Re: Freeness of vague Synopsys license

2017-11-20 Thread Ian Jackson
Andreas Bombe writes ("Freeness of vague Synopsys license"):
> I am currently working on reintroducing GHDL into Debian. It is a VHDL
> compiler/simulator that includes non-standard VHDL libraries from
> various vendors and I have to throw out most of them (unlike before, it
> now comes with the core standard libraries reimplemented under a free
> license). I'm now unsure whether I should keep the Synopsys libraries
> which found some wider use before its features were finally offered by
> the VHDL language standard.
> 
> Here is the copyright statement and license from one of the files in its
> entirety:
> 
> | Copyright (c) 1990, 1991, 1992 by Synopsys, Inc.  All rights reserved.
> |
> | This source file may be used and distributed without restriction
> | provided that this copyright statement is not removed from the file
> | and that any derivative work contains this copyright notice.
> 
> It offers use and distribution without restriction, but technically not
> explicitly modification. However, if permission of modification weren't
> intended, the requirement of keeping the copyright statement would be
> pointless. Therefore I am leaning towards permission of modification
> being implied.

I agree with your interpretation.

The implication you are imputing is necessary for the wording to make
sense.  At least all the common law jurisdictions I'm familiar with
would take the same approach to interpretation of legal language as
you have done.

> Keeping these files would be "nice to have" but not a requirement. Users
> with legacy VHDL projects using Synopsys libraries would need to find
> and install these libraries themselves if they were removed.

Even better: that means that in the very unlikely even that someone
would disagree with our interpretation, we could simply remove these
files again without having to untangle a lot of within-Debian
rdepends.

But even if that weren't the case I think the necessarily implication
is that permission was granted (and the copyrightholders are likely to
be estopped from claiming otherwise because everyone has been relying
on that implied permission for, presumably, years).

Ian.

-- 
Ian JacksonThese opinions are my own.

If I emailed you from an address @fyvzl.net or @evade.org.uk, that is
a private address which bypasses my fierce spamfilter.

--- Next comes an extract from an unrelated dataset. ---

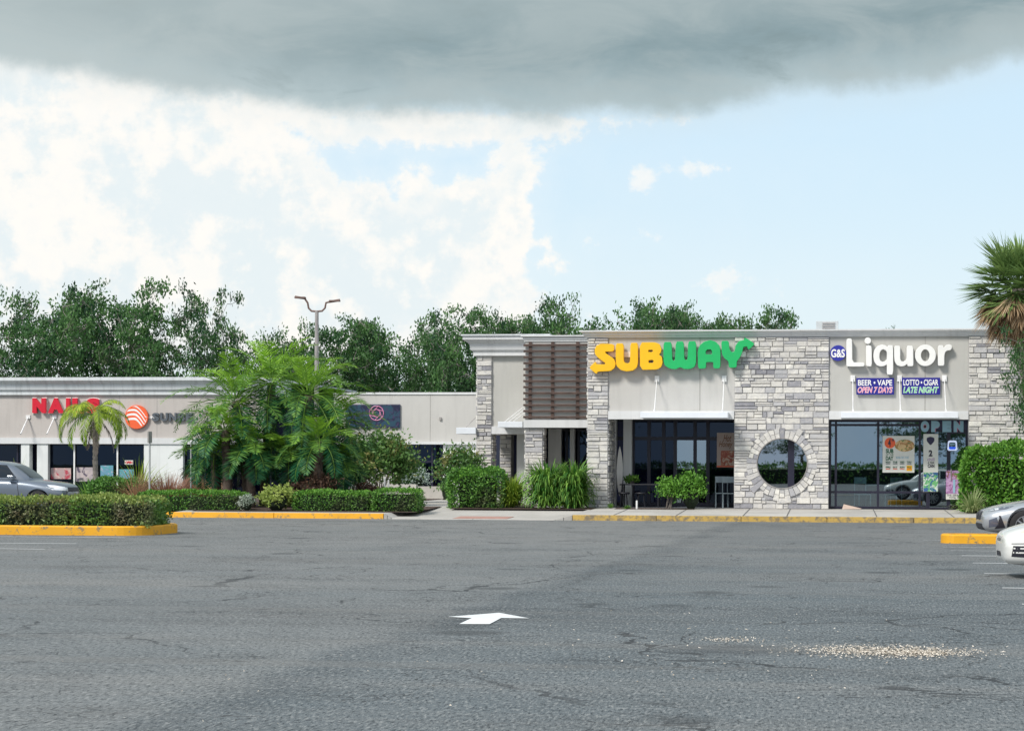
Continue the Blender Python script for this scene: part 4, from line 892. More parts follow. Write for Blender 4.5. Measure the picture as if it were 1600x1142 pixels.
# patio table, stools, board
yt = 68.9
tb = root('patio_table', 'black patio table in the shade of the stone pier', 'table', (X(1005, yt), yt, ZB))
zt_ = ZB + .74; m_ = MB(); m_.box(X(970, yt), X(1036, yt), yt - .4, yt + .4, zt_ - .04, zt_); m_.build('tabletop', M['black'], tb, bevel=.01)
for x in (X(974, yt), X(1030, yt)):
    for y in (yt - .33, yt + .33): MB().tube([(x, y, ZB), (x, y, zt_ - .04)], .025, 8).build('leg', M['black'], tb)
for lab, px in (('low black bench end stool left of the patio table', 975), ('black stool tucked under the middle of the patio table', 1002)):
    y = 68.35; r_ = root('stool', lab, 'stool', (X(px, y), y, ZB), 'stools at the patio table'); x = X(px, y)
    MB().lathe([(.17, .42), (.19, .44), (.19, .46), (.17, .48)], (x, y, ZB), 20).build('seat', M['black'], r_, True)
    for t in range(4): MB().tube([(x + .17 * math.cos(t * 1.57 + .8), y + .17 * math.sin(t * 1.57 + .8), ZB), (x + .11 * math.cos(t * 1.57 + .8), y + .11 * math.sin(t * 1.57 + .8), ZB + .42)], .015, 6).build('leg', M['black'], r_)
m_ = MB(); c = at(968.5, 722, YP - .55); hh = Z(968, 683, YP - .55) - Z(968, 762, YP - .55)
ou = [(c.x + .105 * math.sin(math.pi * t) ** .8 * sg, ZB + .12 + hh * (t if sg > 0 else t) * 1.0 + (.2)) for sg, rng in ((1, [i / 14 for i in range(15)]), (-1, [i / 14 for i in range(13, 0, -1)])) for t in rng]
m_.prism(ou, YP - .60, YP - .54); o = m_.build('surfboard', M['s_white'], None, bevel=.01); o.location.z += 0; tag(o, 'narrow white surfboard shaped board standing on end in the patio', 'board')
def chair(label, px, Y, mat, rz=0, grp='shop chairs behind the glass'):
    r_ = root('chair', label, 'chair', (X(px, Y), Y, ZB + .004), grp, rz); r_['local'] = 1
    MB().box(-.21, .21, -.2, .2, .43, .46).build('seat', mat, r_, bevel=.008); MB().box(-.2, .2, .17, .2, .78, .98).build('backrest', mat, r_, bevel=.008)
    for a_ in (-.19, .19):
        MB().tube([(a_, -.18, 0), (a_, -.17, .43)], .016, 6).build('leg', mat, r_); MB().tube([(a_, .2, 0), (a_, .185, .45), (a_, .185, .98)], .016, 6).build('leg', mat, r_)
    return r_
chair('pale chair seen through glass at left of liquor front', 1348, YL + .55, M['furn'], .4); chair('pale chair beyond the glass beneath the sandwich poster', 1396, YL + .55, M['furn'], -.5)
chair('pale chair left of the pair under the beige food poster', 1128, YP - .6, M['furn'], .1, 'chairs in the patio'); chair('pale chair right of the pair under the beige food poster, against the stone', 1139, YP - 1.0, M['furn'], .1, 'chairs in the patio')
tt = root('cafe_table', 'pale cafe table seen through the liquor shop glass between two chairs', 'table', (X(1372, YL + .8), YL + .8, ZB))
MB().lathe([(.33, .72), (.35, .735), (.35, .75), (.33, .76)], (X(1372, YL + .8), YL + .8, ZB), 24).build('tabletop', M['furn'], tt); MB().tube([(X(1372, YL + .8), YL + .8, ZB), (X(1372, YL + .8), YL + .8, ZB + .72)], .03, 8).build('leg', M['furn'], tt)
# cardboard scrap
m_ = MB(); a_ = gr(1316, 797, ZB); m_.add([(a_.x, YF - .15, ZB + .01), (a_.x + .55, YF - .25, ZB + .015), (a_.x + .6, YF + .0, ZB + .03), (a_.x + .05, YF + .05, ZB + .16), (a_.x, YF - .15, ZB + .02)], [(0, 1, 2, 3)])
tag(m_.build('cardboard_scrap', M['tangrass' if 0 else 's_warm']), 'flattened scrap of cardboard lying below the liquor shop glass', 'cardboard')
# court planters
def planter(label, px0, px1, pyt, Y, depth=1.2, mat='concrete'):
    a_, b_ = at(px0, pyt, Y), at(px1, pyt, Y); r_ = root('planter', label, 'planter', (a_.x, Y, ZB))
    m_ = MB(); x0, x1, z = a_.x, b_.x, a_.z
    for bx_ in ((x0, x1, Y, Y + .15), (x0, x1, Y + depth - .15, Y + depth), (x0, x0 + .15, Y + .15, Y + depth - .15), (x1 - .15, x1, Y + .15, Y + depth - .15)): m_.box(*bx_, ZB, z)
    m_.build('planter_wall', M[mat], r_); MB().box(x0 + .15, x1 - .15, Y + .15, Y + depth - .15, ZB, z - .08).build('soil', M['mulch'], r_)
planter('low concrete planter wall left of the court path, under the silver shrub', 590, 650, 756, 86)
planter('low concrete planter box right of the court path', 652, 706, 760, 83)
exec_later = []
# ------------------------------------------------------------------ foliage
def leaf_quads(Pt, D, Nn, L, Wd, var):
    """diamond leaves: base points, directions, width directions"""
    n = len(Pt); L = np.broadcast_to(L, n)[:, None]; Wd = np.broadcast_to(Wd, n)[:, None]
    V = np.empty((n, 4, 3)); V[:, 0] = Pt; V[:, 1] = Pt + D * L * .45 + Nn * Wd * .5; V[:, 2] = Pt + D * L; V[:, 3] = Pt + D * L * .45 - Nn * Wd * .5
    return V.reshape(-1, 3), np.arange(n * 4).reshape(n, 4), np.repeat(var, 4)
def unit(v): return v / np.maximum(np.linalg.norm(v, axis=1, keepdims=True), 1e-9)
def rand_leaves(Pt, rng, L, Wd, up=.2, outw=None):
    n = len(Pt); D = rng.normal(size=(n, 3)); D[:, 2] += up
    if outw is not None: D += outw * .9
    D = unit(D); N2 = unit(np.cross(D, rng.normal(size=(n, 3))))
    cl = rng.random(n)
    return leaf_quads(Pt, D, N2, L * rng.uniform(.7, 1.3, n), Wd * rng.uniform(.7, 1.3, n), np.clip(cl * .7 + .3 * rng.random(n), 0, 1))
def tree_mesh(seed, h=11.0, spread=5.5, nc=74, per=140, leaf=.25, cr=.74, low=.30):
    rr = random.Random(seed); rng = np.random.default_rng(seed); mb = MB(); C = []; tries = 0
    lobes = [(rr.uniform(-.55, .55), rr.uniform(-.5, .5), rr.uniform(.55, .82), rr.uniform(.34, .5)) for _ in range(7)] + [(0, 0, .6, .5)]
    while len(C) < nc and tries < 20000:
        tries += 1; lo = rr.choice(lobes); v = Vector((rr.gauss(0, 1), rr.gauss(0, 1), rr.gauss(0, 1))).normalized() * (rr.random() ** .4)
        p = Vector(((lo[0] + v.x * lo[3]) * spread * 1.1, (lo[1] + v.y * lo[3]) * spread * .9, (lo[2] + v.z * lo[3] * .5) * h))
        if p.z < low * h or p.z > h * .98: continue
        if all((p - q).length > .95 for q in C): C.append(p)
    nodes = [(Vector((0, 0, h * t)), .34 - .2 * t) for t in (0.0, .1, .2, .28)]
    nodes = [(Vector((rr.gauss(0, .1) * i, rr.gauss(0, .1) * i, n[0].z)), n[1]) for i, n in enumerate(nodes)]
    mb.tube([n[0] for n in nodes], [n[1] for n in nodes], 8, cap=False); nodes = [(nodes[-1][0], .30)]
    C.sort(key=lambda p: (p - nodes[0][0]).length)
    for p in C:
        base, r0 = min(nodes, key=lambda n: (p - n[0]).length + .35 * max(0, n[0].z - p.z)); L = (p - base).length; r1 = max(.022, min(r0 * .8, .19) * .75)
        d = p - base; pts = [base]; k = max(3, int(L / .6))
        for i in range(1, k + 1):
            t = i / k; q = base + d * t + Vector((rr.gauss(0, .09), rr.gauss(0, .09), rr.gauss(0, .06) + .22 * L * .35 * math.sin(math.pi * t))) * (1 if i < k else 0); pts.append(q)
        mb.tube(pts, [r0 * .85 * (1 - i / k) + r1 * .7 * i / k if L > 1 else r1 for i in range(k + 1)], 5, cap=False)
        for i in range(1, k + 1): nodes.append((pts[i], max(.025, r0 * .8 * (1 - i / k) + r1 * i / k) * .9))
    P0 = []; cid = []
    for ci, p in enumerate(C):
        m = rr.choice((3, 4, 5)); c_ = rng.random()
        for _ in range(m):
            o_ = np.array(p) + rng.normal(size=3) * np.array([cr * .62, cr * .62, cr * .38]); q = int(per / 4 * rr.uniform(.5, 1.25)); P0.append(o_ + rng.normal(size=(q, 3)) * np.array([cr * .42, cr * .42, cr * .24])); cid += [min(1, max(0, c_ + rng.normal(0, .12)))] * q
            mb.tube([p, Vector(o_)], [.025, .008], 4, cap=False)
    Pt = np.concatenate(P0); V, Fq, var = rand_leaves(Pt, rng, leaf, leaf * .6); cid = np.array(cid)
    var = np.repeat(np.clip(.65 * cid + .35 * var[::4], 0, 1), 4)
    tm = _mk('trunk', mb.v, mb.f, M['oak_bark'], None, True, origin=False); cm = _mk('crown', V, Fq, M['oak'], None, False, var, origin=False)
    d1, d2 = tm.data, cm.data; bpy.data.objects.remove(tm); bpy.data.objects.remove(cm); return d1, d2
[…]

Re: Freeness of vague Synopsys license

2017-11-21 Thread Andreas Bombe
On Mon, Nov 20, 2017 at 11:11:28AM +, Ian Jackson wrote:
> Andreas Bombe writes ("Freeness of vague Synopsys license"):
> > Keeping these files would be "nice to have" but not a requirement. Users
> > with legacy VHDL projects using Synopsys libraries would need to find
> > and install these libraries themselves if they were removed.
> 
> Even better: that means that in the very unlikely even that someone
> would disagree with our interpretation, we could simply remove these
> files again without having to untangle a lot of within-Debian
> rdepends.
> 
> But even if that weren't the case I think the necessarily implication
> is that permission was granted (and the copyrightholders are likely to
> be estopped from claiming otherwise because everyone has been relying
> on that implied permission for, presumably, years).

Thank you (and Ben). I think I'll go with leaving it in and letting
ftpmasters decide.

A bigger problem were the core IEEE libraries that received a
more-but-insufficiently permissive license in the years since the last
ghdl upload to Debian (from "written permission required for basically
everything" to "free to distribute and use but explicitly no changes
except those permitted in the VHDL standard"). But thankfully there's
now GPL reimplementations for those.